Set down the listing below verbatim, but only from its first line through the line containing "COL = SC.collection".

┄┄┄┄┄┄┄┄┄┄┄┄┄┄┄┄┄┄┄┄

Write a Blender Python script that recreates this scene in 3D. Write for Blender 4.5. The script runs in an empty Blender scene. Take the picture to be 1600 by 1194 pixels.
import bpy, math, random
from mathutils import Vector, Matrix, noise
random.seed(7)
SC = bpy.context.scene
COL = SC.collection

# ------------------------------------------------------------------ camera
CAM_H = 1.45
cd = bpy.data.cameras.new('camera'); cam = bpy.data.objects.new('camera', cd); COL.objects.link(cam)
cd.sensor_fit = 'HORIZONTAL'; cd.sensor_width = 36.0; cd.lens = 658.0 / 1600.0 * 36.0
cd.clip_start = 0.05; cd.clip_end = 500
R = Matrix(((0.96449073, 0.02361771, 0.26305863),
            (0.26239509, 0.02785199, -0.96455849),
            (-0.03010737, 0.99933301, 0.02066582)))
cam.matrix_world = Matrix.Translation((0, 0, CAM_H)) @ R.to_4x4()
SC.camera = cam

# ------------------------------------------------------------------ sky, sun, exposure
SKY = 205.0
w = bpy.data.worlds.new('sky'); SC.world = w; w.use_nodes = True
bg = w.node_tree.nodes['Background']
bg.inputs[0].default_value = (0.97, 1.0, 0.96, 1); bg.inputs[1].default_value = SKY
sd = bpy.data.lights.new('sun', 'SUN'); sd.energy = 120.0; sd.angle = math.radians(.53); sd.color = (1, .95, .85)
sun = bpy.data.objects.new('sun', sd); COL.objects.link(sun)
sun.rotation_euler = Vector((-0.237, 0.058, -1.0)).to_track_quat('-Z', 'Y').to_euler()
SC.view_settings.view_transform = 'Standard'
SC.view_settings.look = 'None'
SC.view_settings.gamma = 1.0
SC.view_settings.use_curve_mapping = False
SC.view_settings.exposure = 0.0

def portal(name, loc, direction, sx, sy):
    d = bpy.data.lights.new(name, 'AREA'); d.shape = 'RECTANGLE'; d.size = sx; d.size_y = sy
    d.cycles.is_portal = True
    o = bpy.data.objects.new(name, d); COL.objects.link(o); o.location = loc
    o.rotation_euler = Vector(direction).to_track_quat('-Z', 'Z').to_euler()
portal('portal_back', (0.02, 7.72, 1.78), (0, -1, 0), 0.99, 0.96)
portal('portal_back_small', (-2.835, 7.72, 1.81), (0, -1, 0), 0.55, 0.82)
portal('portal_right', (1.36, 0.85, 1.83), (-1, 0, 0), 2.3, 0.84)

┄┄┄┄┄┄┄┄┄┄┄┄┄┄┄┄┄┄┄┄

> ANSWER TO THIS PROBLEM:
Write a Blender Python script that recreates this scene in 3D. Write for Blender 4.5. The script runs in an empty Blender scene. Take the picture to be 1600 by 1194 pixels.
import bpy, math, random
from mathutils import Vector, Matrix, noise
random.seed(7)
SC = bpy.context.scene
COL = SC.collection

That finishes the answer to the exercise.